From sublime Joël Robuchon recipes to the ridiculous: curry that looks like fish food in a poly bag.


But I have to share this with you because it's the best curry, outside India, that I've ever tasted - and I'm a bit of a curry aficionado. I would estimate that 80% of non home-cooked meals (restaurants and take-aways) I had when I lived in Scotland were curries. An ex-boyfriend (and fellow aficionado) and I would scour Edinburgh for the wettest curry - because a curry has to be wet, you see.

Sadly, every curry I've had since I've been in France (including Paris, disappointingly) has been revolting: dry cloying sauces tasting predominantly of curry paste from a jar, kicking to death any other flavour threatening to make itself known. There's been nothing fresh or fragrant about any of them. The worst was in Méribel, where the chicken pieces had been coated in a torrid desiccated paste then heated in the oven. 

So imagine my joy when this little bag arrived (from my Aunt Hils) and it turned out to be so good.

At first glance the contents look like wood shavings and bark and other detritus swept up off the forest floor, but when you add water and cook for five minutes, some strange kind of alchemy takes place and you're left with the most amazing wet curry sauce, to which you simply add your meat/fish of choice.
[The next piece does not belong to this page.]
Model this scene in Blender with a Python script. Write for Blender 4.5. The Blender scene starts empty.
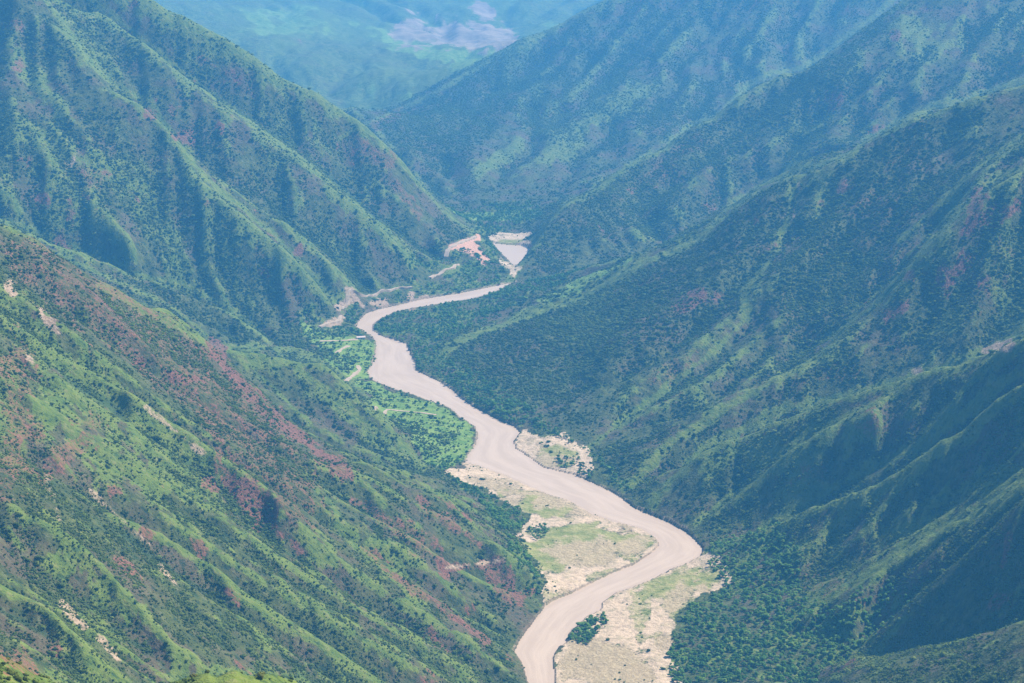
import bpy, math, random
import numpy as np
from mathutils import Vector, Matrix

# ------------------------------------------------------------------ camera model
F, CX, CY, HC = 1991.0, 512.0, 341.5, 800.0
TH = math.atan(471.5 / F)
CT, ST = math.cos(TH), math.sin(TH)
rng = np.random.default_rng(7)
random.seed(7)

def ray_tan(py):
    t = (py - CY) / F
    return (math.tan(TH) + t) / (1 - math.tan(TH) * t)

def at(px, py, Y):                       # a point seen at a pixel, at ground distance Y
    z = HC - Y * ray_tan(py)
    return ((px - CX) / F * (Y * CT + (HC - z) * ST), Y, z)

def on(px, py, z=2.0):                   # where the ray meets a level z
    Y = (HC - z) / ray_tan(py)
    return at(px, py, Y)

def col(px, Y, z):                       # a point of known distance and height in a pixel column
    return ((px - CX) / F * (Y * CT + (HC - z) * ST), Y, z)

def project(x, Y, z):
    d = Y * CT + (HC - z) * ST
    up = -Y * -ST + (z - HC) * CT        # component along the camera's up axis
    return CX + F * x / d, CY - F * up / d

# ------------------------------------------------------------------ grid (fan of rays, log distance)
DU = 0.00092
us = np.arange(-0.40, 0.40, DU)
vs = [math.log(150.0)]
while vs[-1] < math.log(13600):
    Yv = math.exp(vs[-1])
    vs.append(vs[-1] + (0.005 if Yv < 1150 else 0.0018 if Yv < 4900 else 0.0032))
vs = np.array(vs)
if len(us) % 2 == 0: us = us[:-1]
if len(vs) % 2 == 0: vs = vs[:-1]
NU, NV = len(us), len(vs)
YY = np.exp(vs)

# ------------------------------------------------------------------ river banks (left then right, near to far)
left_bank = [(533,700),(528,683),(522,665),(514,652),(520,640),(533,622),(545,607),(555,600),(573,593),(594,582),
 (615,572),(634,565),(648,556),(660,545),(655,537),(639,528),(613,522),(592,514),(570,501),(549,495),(527,486),
 (506,476),(484,468),(465,462),(468,455),(476,444),(478,436),(476,427),(467,421),(459,417),(453,410),(446,406),
 (433,402),(412,394),(394,389),(379,383),(369,377),(368,371),(373,363),(376,352),(377,344),(372,336),(362,330),
 (356,327),(359,321),(365,314),(376,310),(395,306),(412,301.5),(436,297),(462,293),(483,288.5),(500,285)]
right_bank = [(556,700),(554,683),(553,657),(559,647),(566,644),(569,634),(587,617),(600,610),(602,603),(615,594),
 (639,585),(656,578),(669,570),(682,566),(701,557),(703,549),(696,541),(686,532),(672,524),(658,518),(634,508),
 (620,497),(609,491),(592,483),(575,475),(557,471),(542,467),(530,458),(516,449),(513,442),(520,433),(515,427),
 (500,421),(485,413),(472,406),(461,398),(452,390),(440,382),(427,376),(416,370),(415,363),(410,353),(406,344),
 (401,342),(384,337),(372,331),(372,325),(379,320),(394,312.5),(412,308),(428,306),(454,302),(475,298.5),(490,294),(502,289)]
far_pool = [(492,243),(499,252),(513,265),(516,268),(522,262),(531,253),(531,249),(520,245.5),(509,245)]

def ground_poly(pts, z=0.0):
    return np.array([on(p[0], p[1], z)[:2] for p in pts])

near_l = [(330, 1150), (150, 1350), (60, 1550), (32, 1700)]
near_r = [(370, 1150), (200, 1370), (110, 1560), (66, 1700)]
LB = np.vstack([np.array(near_l), ground_poly(left_bank)])
RB = np.vstack([np.array(near_r), ground_poly(right_bank)])
river_poly = np.vstack([LB, [on(512, 283, 0)[:2], on(520, 279, 0)[:2]], RB[::-1]])
pool_poly = ground_poly(far_pool)

def inside(poly, X, Y):
    r = np.zeros(X.shape, bool)
    x0, y0 = poly.min(0); x1, y1 = poly.max(0)
    m = (X >= x0) & (X <= x1) & (Y >= y0) & (Y <= y1)
    xs, ys = X[m], Y[m]
    c = np.zeros(xs.shape, bool)
    n = len(poly)
    for i in range(n):
        xa, ya = poly[i]; xb, yb = poly[i - 1]
        if ya == yb: continue
        k = ((ya > ys) != (yb > ys)) & (xs < (xb - xa) * (ys - ya) / (yb - ya) + xa)
        c ^= k
    r[m] = c
    return r

# ------------------------------------------------------------------ control lines of the relief
def A(*pts): return [at(*p) for p in pts]
def Q(*pts): return [col(*p) for p in pts]
def G(z, *pts): return [on(p[0], p[1], z) for p in pts]

RIDGE = {}
RIDGE['A'] = A((541,606,2095),(500,548,2160),(430,488,2270),(342,442,2400),(308,424,2420),(274,388,2430),(240,361,2420),(212,340,2400),
               (171,306,2380),(120,283,2350),(68,259,2310),(14,230,2260),(-150,150,2150),(-300,90,2100))
RIDGE['B'] = A((424,466,2640),(403,447,2655),(385,420,2680),(365,394,2720),(330,364,2750),(290,350,2760),(262,347,2755),(240,349,2740),(212,345,2660),(150,312,2600),(100,285,2500))
RIDGE['C'] = A((270,345,3290),(253,327,3290),(219,303,3300),(188,286,3300),(137,275,3280),(85,251,3250),(17,225,3200),(-60,190,3150),(-250,110,3050))
RIDGE['D'] = A((496,262,4080),(487,247,4150),(477,236,4250),(460,224,4330),(439,206,4340),(425,190,4330),(412,167,4330),(391,146,4330),(371,125,4340),(345,105,4350),
               (308,82,4350),(273,64,4350),(232,37,4350),(191,14,4350),(164,0,4350),(60,-60,4350),(-100,-115,4300),(-320,-125,4200))
D2 = A((92,0,4230),(137,34,4150),(188,79,4050),(239,113,4000),(297,157,3950),(342,191,3900),(380,225,3880),(415,262,3870))
D1 = A((20,-30,4150),(61,20,4000),(82,51,3900),(106,79,3820),(147,103,3740),(185,150,3640),(205,178,3600),(239,205,3570),(290,250,3530),(335,300,3520))
D0 = A((-80,40,3750),(0,95,3560),(40,150,3450),(95,205,3400),(150,250,3380))
RIDGE['E'] = A((340,138,6250),(374,121,6350),(425,98,6500),(487,62,6750),(514,41,6850),(552,24,7000),(596,3,7150),(700,-50,7300),(850,-110,7400),(1100,-120,7400))
E1 = A((700,-50,7300),(690,20,6700),(660,70,6200),(610,120,5700),(560,165,5200),(530,195,4900))
E2 = A((560,22,7000),(545,70,6450),(500,120,5800),(470,165,5150),(455,200,4830))
RIDGE['F'] = A((507,284,3890),(516,272,3960),(530,250,4070),(545,226,4190),(565,205,4320),(600,187,4500),(630,164,4620),(665,149,4720),(684,130,4820),(700,122,4860),(715,119,4880),(726,106,4930),
               (746,87,5000),(770,73,5080),(804,67,5180),(824,55,5260),(841,41,5340),(865,23,5420),(893,0,5500),(960,-50,5600),(1100,-100,5600),(1300,-115,5600))
F1 = A((893,0,5500),(905,40,5000),(905,85,4750),(892,118,4600))
F2 = A((1040,-20,5400),(1010,30,5000),(990,75,4700),(965,98,4550))
RIDGE['G'] = A((437,356,3240),(464,339,3320),(505,324,3400),(539,310,3470),(584,297,3520),(642,263,3600),(690,246,3610),(708,231,3600),(732,205,3600),(763,184,3600),(807,168,3600),
               (848,156,3600),(872,136,3600),(903,120,3600),(937,105,3600),(965,101,3600),(1002,87,3600),(1024,84,3600),(1100,60,3600),(1300,0,3600))
G1 = A((797,172,3580),(786,225,3400),(770,262,3280),(746,288,3180),(746,318,3100),(718,348,3000),(674,382,2900),(625,420,2800),(585,450,2715))
G15 = A((1023,137,3300),(1002,150,3250),(982,164,3200),(945,200,3130),(900,240,3060))
RIDGE['G2'] = A((1250,70,3050),(1100,135,3020),(1023,168,3000),(995,178,2980),(975,198,2960),(947,225,2930),(913,263,2900),(879,300,2870),(845,328,2830),(811,362,2770),(753,393,2700),(718,413,2660),(674,440,2610),(632,484,2530))
RIDGE['H'] = A((1250,240,2200),(1100,305,2270),(1023,338,2310),(1002,345,2330),(968,358,2360),(927,372,2400),(906,379,2420),(879,389,2440),(859,396,2455),(811,403,2490),(777,413,2500),(742,430,2500),(708,447,2490),(680,472,2470),(654,502,2440))
H1 = A((927,372,2400),(880,400,2370),(830,425,2380),(783,450,2390),(756,477,2380),(725,501,2370),(697,522,2360))
RIDGE['H3'] = A((1200,280,2090),(1023,372,2170),(999,386,2180),(968,413,2190),(927,440,2200),(896,458,2210),(845,481,2230),(804,501,2250),(777,518,2250),(742,539,2250),(712,552,2250))
RIDGE['I'] = A((1250,370,1860),(1100,430,1915),(1023,474,1955),(992,501,1965),(964,518,1975),(927,535,1988),(893,559,1998),(859,580,2006),(824,600,2009),(794,617,2009),(770,634,2005))
RIDGE['J'] = A((1250,560,1500),(1100,605,1580),(1023,628,1640),(981,640,1680),(947,646,1710),(893,652,1760),(859,662,1800),(821,676,1850),(800,690,1870))
NEAR = A((-160,615,600),(-60,620,650),(0,634,690),(30,641,700),(62,660,715),(110,684,725),(150,676,725),(175,646,720),(205,636,720),(240,640,725),(290,652,735),(340,714,750),(420,790,790))
NEAR2 = A((-60,640,620),(0,655,655),(30,662,665),(62,684,680),(110,704,690),(175,682,690),(205,674,690),(240,680,692),(290,694,700),(340,730,715))
K = A((374,116,6640),(330,90,6950),(300,60,7450))
FACE = [A((-20,30,4000),(-20,90,3750),(0,150,3520),(10,195,3380)), A((40,62,3880),(60,130,3600),(100,190,3480),(130,232,3400))]
SUB = FACE + [D1, D2, E1, E2, F1, F2, G1, G15, H1]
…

It's made by a company called Curry Magic - and they deliver to France.

I'm going to decorate the kitchen with flock wallpaper and pictures of the Taj Mahal that light up and play sitar music - so it will just be like sitting in my favourite Indian restaurant in Scotland.

Wednesday, July 7, 2010

fine food

I've been getting a lot of stick about the crisp sandwich and the burgers. After all my banging on about "Cordon Bleu this" and "Cordon Bleu that", you expected more from me.

So I give you ... 


langoustes en fines ravioles.

I bet they don't serve these down your local chippy.


This is based on a Joël Robuchon recipe from his book Robuchon Facile - and it really is easy, yet could conceivably feature on the menu of one of his Michelin starred restaurants.
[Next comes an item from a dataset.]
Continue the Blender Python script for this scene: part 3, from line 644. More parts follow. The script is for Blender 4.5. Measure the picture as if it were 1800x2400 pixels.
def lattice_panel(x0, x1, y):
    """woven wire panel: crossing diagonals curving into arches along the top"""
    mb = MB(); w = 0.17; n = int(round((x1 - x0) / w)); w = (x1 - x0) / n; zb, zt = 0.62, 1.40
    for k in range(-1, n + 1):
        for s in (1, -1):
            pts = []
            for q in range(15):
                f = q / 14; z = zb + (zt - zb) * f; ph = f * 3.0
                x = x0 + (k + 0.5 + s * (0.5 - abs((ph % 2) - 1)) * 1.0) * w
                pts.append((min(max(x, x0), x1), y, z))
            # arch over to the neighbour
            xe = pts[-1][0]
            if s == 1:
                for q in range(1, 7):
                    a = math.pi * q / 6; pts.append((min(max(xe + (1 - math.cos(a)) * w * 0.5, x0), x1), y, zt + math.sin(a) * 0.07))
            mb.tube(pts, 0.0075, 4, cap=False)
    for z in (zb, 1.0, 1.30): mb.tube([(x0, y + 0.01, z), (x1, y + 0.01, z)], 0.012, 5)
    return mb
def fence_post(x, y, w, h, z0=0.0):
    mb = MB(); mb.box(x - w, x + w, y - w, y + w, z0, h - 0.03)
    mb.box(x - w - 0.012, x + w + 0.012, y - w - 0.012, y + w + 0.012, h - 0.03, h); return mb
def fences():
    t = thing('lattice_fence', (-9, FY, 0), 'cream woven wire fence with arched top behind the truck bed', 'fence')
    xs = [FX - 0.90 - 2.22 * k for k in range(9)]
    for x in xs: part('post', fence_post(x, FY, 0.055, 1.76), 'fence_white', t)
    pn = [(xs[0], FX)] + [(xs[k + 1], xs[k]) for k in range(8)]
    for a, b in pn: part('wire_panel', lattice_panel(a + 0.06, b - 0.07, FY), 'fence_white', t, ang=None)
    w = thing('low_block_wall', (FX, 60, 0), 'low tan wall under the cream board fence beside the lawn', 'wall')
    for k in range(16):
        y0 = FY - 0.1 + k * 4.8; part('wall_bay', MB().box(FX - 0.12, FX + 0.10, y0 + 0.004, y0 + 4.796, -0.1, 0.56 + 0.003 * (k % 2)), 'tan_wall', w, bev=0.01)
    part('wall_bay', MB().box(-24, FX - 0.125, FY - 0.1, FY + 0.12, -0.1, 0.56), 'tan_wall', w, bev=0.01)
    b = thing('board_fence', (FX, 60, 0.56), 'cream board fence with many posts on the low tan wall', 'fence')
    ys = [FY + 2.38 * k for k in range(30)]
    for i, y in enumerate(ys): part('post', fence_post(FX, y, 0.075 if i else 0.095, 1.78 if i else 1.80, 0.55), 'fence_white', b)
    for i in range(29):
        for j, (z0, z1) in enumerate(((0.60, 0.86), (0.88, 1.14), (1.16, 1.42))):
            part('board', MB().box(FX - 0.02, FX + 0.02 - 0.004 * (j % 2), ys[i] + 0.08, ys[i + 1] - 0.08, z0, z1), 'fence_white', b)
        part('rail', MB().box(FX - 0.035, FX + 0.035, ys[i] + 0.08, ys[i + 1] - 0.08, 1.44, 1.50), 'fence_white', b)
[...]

The ravioli are made with layers of paper-thin slices of blanched turnip, their strong peppery flavour perfectly balancing the sweetness of the langoustines and the red pepper sauce. One to impress your dinner party guests with.

To make the ravioli sandwiches

Slice a small turnip very finely using a mandolin and cut into circles (about 7 cm) using a pastry cutter. Blanche the turnip slices in boiling salted water for 15 seconds, refresh in cold water and pat dry with kitchen roll. On top of 2 turnip discs, place 2 or 3 cooked langoustines, some very finely sliced fresh ginger and a flat parsley leaf and top with another disc of turnip. Stack a ravioli sandwich on top of another and serve with red pepper sauce.

Red pepper sauce

50 g onions
100 g red pepper
15 g fresh ginger
½ garlic clove, crushed with the flat side of a knife
45 g butter
pinch of paprika
100 cl fish stock
11 cl crème fraîche
salt and pepper

1. Peel and finely chop the onions. Peel the red pepper, remove the seeds and cut into big chunks. Peel and finely slice the ginger.

2. Melt 30 g of butter in a pan and add the garlic and onions and sweat for a couple of minutes. Add the paprika, salt and pepper, ginger, red pepper and fish stock and cook on a low heat for 20 minutes.

3. Add the crème fraîche and set aside for 5 minutes then add 15 g of chilled butter and sieve.